Tuesday, January 26, 2010


Fresco is a method of mural painting utilized ever since plaster was constructed on walls. We know the word fresco originated from the Italian word affresco meaning fresh. It seems as though our history's knowledge of frescoes is deeply rooted with Italian artists, i.e., Giotto, Michelangelo, Raphael, and Tiepolo.

In modern day, we utilize the fresco method of painting to offer a room a soft, warm glow. This finish is achieved by painting on "still-wet" plaster. What this means is: the plaster is put up on the wall wet. This initial stage is when we paint the background of the mural. This stage of the fresco enables us to utilize approximately six to eight hours for laying in the color on the "still-wet" plaster. Using a semi-dry brush or a rag, we paint in the background. If using the traditional method of a brush, utilize some lime and mix it with the pigment establishing enough body for modeling. This method of mixing pigment and lime is called verdaccio.

After you have painted in the background using verdaccio we then paint our image using many strokes of brush and many coats of glaze to build up our color; rendering with glaze.
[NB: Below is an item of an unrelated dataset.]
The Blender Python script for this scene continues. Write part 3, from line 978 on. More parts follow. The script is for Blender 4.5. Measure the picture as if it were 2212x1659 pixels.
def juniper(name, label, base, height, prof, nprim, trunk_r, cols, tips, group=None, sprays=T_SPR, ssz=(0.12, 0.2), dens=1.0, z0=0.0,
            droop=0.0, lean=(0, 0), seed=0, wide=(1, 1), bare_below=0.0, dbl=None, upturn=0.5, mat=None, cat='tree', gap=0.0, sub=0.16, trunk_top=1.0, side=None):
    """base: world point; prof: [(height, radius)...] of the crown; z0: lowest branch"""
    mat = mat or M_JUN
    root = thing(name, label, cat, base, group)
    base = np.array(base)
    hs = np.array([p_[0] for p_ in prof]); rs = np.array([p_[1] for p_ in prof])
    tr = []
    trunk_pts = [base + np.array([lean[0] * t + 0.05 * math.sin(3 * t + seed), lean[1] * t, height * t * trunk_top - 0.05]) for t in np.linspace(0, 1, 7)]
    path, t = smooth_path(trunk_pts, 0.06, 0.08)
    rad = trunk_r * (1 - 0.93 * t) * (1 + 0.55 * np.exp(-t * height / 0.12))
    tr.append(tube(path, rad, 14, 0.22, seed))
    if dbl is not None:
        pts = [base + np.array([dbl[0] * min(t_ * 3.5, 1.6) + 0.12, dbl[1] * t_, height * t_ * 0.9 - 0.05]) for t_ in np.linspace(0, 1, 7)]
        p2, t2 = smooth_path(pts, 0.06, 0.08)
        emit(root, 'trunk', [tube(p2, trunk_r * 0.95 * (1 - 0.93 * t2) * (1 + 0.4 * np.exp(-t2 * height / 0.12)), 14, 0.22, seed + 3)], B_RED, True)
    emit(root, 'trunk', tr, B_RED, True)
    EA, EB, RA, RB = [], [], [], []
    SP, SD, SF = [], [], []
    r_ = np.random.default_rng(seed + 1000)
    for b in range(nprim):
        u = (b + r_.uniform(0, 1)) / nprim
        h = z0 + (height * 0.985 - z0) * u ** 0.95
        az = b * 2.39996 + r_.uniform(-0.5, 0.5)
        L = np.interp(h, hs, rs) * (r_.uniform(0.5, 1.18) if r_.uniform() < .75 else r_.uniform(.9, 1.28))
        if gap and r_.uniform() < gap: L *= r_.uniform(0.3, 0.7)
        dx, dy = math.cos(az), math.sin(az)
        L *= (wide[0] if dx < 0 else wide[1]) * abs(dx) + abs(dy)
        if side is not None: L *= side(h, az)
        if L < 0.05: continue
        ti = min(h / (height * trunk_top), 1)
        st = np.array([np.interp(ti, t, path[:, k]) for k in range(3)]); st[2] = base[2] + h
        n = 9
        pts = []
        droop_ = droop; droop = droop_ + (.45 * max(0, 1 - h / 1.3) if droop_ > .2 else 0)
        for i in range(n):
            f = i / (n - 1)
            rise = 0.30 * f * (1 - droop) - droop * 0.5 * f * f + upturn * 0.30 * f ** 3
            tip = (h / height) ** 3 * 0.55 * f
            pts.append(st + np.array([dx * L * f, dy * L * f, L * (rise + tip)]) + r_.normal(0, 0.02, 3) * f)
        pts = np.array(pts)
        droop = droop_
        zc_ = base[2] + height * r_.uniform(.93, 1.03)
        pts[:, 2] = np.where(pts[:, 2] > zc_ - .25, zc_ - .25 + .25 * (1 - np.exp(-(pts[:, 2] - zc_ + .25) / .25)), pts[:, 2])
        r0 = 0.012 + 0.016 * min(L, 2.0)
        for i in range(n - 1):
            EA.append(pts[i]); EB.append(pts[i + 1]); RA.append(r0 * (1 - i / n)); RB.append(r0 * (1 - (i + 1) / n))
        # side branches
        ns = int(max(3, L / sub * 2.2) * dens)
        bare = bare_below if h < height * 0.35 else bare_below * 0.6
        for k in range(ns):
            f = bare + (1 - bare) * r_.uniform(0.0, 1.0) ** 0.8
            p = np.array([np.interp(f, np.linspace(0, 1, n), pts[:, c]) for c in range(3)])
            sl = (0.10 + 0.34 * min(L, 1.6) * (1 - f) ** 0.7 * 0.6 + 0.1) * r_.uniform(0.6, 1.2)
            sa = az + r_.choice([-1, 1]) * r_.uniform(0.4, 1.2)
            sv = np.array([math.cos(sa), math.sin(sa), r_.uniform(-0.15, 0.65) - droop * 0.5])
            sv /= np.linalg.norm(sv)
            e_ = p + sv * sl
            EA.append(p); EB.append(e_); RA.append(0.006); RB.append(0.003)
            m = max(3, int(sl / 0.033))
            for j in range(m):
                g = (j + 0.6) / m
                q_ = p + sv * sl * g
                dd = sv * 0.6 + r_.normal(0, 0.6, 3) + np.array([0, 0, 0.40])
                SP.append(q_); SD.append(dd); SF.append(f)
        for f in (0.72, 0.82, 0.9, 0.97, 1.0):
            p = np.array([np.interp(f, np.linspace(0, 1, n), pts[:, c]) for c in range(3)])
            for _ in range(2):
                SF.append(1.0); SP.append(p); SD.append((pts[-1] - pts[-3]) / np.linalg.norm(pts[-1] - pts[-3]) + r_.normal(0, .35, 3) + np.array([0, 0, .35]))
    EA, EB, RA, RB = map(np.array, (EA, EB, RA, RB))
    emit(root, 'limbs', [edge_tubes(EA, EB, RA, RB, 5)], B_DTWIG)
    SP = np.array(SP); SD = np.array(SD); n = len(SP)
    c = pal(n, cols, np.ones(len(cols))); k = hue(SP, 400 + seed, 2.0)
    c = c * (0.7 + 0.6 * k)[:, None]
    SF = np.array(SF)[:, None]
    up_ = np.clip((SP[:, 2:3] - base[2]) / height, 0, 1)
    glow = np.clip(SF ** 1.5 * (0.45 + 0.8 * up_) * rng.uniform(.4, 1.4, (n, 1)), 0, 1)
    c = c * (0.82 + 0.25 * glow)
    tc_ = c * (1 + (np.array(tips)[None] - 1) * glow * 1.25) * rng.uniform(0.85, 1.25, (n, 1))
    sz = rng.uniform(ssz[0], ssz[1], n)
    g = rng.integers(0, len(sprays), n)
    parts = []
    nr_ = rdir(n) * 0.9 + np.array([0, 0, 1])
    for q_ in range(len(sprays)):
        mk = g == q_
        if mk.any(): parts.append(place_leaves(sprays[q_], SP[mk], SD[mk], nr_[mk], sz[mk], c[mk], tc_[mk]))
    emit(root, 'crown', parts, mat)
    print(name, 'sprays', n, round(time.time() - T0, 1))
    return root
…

By using this method of painting, we are not over saturating the image but sustaining the softness of the fresco.

Towards the day's end, you will realize the plaster has begun to dry and when you apply a brush stroke, you must be delicate. At this point in time, this could be the most rewarding time of rendering your mural. The plaster is thirsty and you must change your method of painting. By using a more watery medium and watercolor brushes, you will find yourself more apt in detailing your images. Be careful not to disturb your ground work. If you happen to be heavy of hand and expose white spots, stop painting. A long ago used remedy to "fix" the pulled ground is to mix sugar water and milk and paint into the limed plaster.
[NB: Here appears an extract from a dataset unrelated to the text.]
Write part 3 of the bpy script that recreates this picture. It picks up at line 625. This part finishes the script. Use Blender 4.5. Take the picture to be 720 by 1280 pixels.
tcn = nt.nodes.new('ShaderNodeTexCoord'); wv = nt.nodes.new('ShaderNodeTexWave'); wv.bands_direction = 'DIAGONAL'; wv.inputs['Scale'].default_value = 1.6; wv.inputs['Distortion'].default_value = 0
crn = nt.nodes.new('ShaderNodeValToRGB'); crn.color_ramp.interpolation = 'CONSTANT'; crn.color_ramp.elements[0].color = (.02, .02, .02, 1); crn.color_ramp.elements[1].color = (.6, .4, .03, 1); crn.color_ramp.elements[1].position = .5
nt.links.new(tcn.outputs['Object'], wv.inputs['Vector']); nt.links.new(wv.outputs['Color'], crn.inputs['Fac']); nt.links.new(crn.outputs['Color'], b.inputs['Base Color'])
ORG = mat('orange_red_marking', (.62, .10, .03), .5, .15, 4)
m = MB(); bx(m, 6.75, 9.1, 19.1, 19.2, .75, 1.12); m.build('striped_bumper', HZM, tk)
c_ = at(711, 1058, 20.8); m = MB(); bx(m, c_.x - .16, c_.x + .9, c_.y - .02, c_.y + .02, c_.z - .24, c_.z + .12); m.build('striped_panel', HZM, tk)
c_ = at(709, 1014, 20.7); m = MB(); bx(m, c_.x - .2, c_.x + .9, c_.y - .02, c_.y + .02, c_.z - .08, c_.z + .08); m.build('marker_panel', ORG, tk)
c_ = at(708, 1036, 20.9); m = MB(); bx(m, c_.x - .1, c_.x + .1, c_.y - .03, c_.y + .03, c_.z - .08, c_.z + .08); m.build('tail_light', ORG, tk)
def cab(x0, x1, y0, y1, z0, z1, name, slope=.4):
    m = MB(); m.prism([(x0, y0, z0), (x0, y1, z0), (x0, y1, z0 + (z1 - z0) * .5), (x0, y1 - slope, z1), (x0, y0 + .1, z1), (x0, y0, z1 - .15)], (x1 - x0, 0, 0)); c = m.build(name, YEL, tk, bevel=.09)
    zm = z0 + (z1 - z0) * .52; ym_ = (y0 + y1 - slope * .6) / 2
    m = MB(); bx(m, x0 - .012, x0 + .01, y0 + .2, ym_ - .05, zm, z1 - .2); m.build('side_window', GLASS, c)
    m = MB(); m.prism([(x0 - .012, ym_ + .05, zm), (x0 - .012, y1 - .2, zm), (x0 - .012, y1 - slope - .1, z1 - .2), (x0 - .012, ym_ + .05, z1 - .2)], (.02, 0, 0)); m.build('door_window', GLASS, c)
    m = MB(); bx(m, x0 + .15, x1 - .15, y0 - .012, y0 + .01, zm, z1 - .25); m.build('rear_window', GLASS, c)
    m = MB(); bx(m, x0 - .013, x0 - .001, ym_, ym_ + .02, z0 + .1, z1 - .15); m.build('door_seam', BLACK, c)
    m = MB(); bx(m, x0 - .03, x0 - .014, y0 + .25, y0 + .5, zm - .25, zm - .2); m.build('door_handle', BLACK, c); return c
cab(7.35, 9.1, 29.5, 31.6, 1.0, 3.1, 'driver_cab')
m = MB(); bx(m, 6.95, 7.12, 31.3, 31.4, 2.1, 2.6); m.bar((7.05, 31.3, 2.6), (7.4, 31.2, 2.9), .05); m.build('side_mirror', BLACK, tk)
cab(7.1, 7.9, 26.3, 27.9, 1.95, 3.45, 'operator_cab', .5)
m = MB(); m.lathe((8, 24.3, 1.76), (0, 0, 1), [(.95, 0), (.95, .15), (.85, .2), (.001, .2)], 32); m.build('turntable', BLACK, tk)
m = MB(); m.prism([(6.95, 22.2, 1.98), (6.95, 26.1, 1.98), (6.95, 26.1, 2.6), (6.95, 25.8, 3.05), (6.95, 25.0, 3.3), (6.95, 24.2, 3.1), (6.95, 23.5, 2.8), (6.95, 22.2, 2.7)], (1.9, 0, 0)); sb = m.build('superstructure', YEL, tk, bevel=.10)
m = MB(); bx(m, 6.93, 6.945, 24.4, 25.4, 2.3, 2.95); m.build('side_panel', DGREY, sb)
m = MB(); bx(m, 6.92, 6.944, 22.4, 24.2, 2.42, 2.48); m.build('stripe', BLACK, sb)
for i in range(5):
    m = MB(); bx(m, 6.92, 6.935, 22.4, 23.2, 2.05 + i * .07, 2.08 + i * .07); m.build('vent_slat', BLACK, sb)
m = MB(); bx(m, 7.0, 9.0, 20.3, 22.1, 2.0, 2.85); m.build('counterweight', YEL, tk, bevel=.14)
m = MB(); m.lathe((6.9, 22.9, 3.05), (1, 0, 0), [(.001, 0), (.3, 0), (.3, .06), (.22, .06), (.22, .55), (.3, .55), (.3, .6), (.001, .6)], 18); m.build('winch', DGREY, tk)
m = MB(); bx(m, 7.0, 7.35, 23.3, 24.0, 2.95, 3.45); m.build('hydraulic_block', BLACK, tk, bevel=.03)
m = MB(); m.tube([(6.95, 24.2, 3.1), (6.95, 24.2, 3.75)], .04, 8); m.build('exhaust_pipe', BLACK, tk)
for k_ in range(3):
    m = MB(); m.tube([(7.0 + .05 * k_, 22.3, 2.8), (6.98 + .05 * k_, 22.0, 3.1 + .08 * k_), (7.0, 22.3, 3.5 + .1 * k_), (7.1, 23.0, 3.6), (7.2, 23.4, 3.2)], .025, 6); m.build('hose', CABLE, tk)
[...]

Once the plaster dries, your fresco is permanent for the life of the wall.

Now for the worst part of any decorative painter's reality: The REPAIR:
The fresco will take approximately four weeks to completely cure. In some climates, this may be longer. DO NOT begin any touch-ups or repairs prior to a minimum of four weeks.

In order to touch-up or repair a fresco, we can utilize a few mediums.
Wax ammonia-or cera colla...paint by stippling onto the area requiring help. I will offer the recipe at the end of this blog.
Use Zinc white for white colors.

Cera colla: I suggest you use a diluted industrial strength ammonia. Dilute the ammonia with distilled water. 95% water and 5% ammonia is then heated just prior to boil. Melt an equal amount of wax per volume. (Bees Wax). Pour the heated ammonia/water mixture into the melted bees wax stirring constantly until cooled. This mixture will effervesce and expand to ten times. Stir until the reaction subsides and remove from heat. Keep stirring until cooler and creamy with the texture of whipped cream. This consistency is easy for storage and may be diluted with water when prepping for painting.

In order to paint with cera colla, allocate the amount of medium desired from storage, store the remaining mixture. Add dry crushed pigment to the cera colla and water mixing for desired consistency.

The Egyptians used this method on their walls and some hieroglyphs. This medium, once dried, can be buffed and offer a soft warm glow.

So....you have been given a true artist and old master method of painting a fresco. Keep in mind, this method of painting requires stamina. This isn't a painting of which you can begin and come back to in a couple of days. Once the plaster is put up on the wall, you are facing a marathon of painting....anywhere from 12 to 22 hours depending on how detailed your mural. Enjoy and happy creating!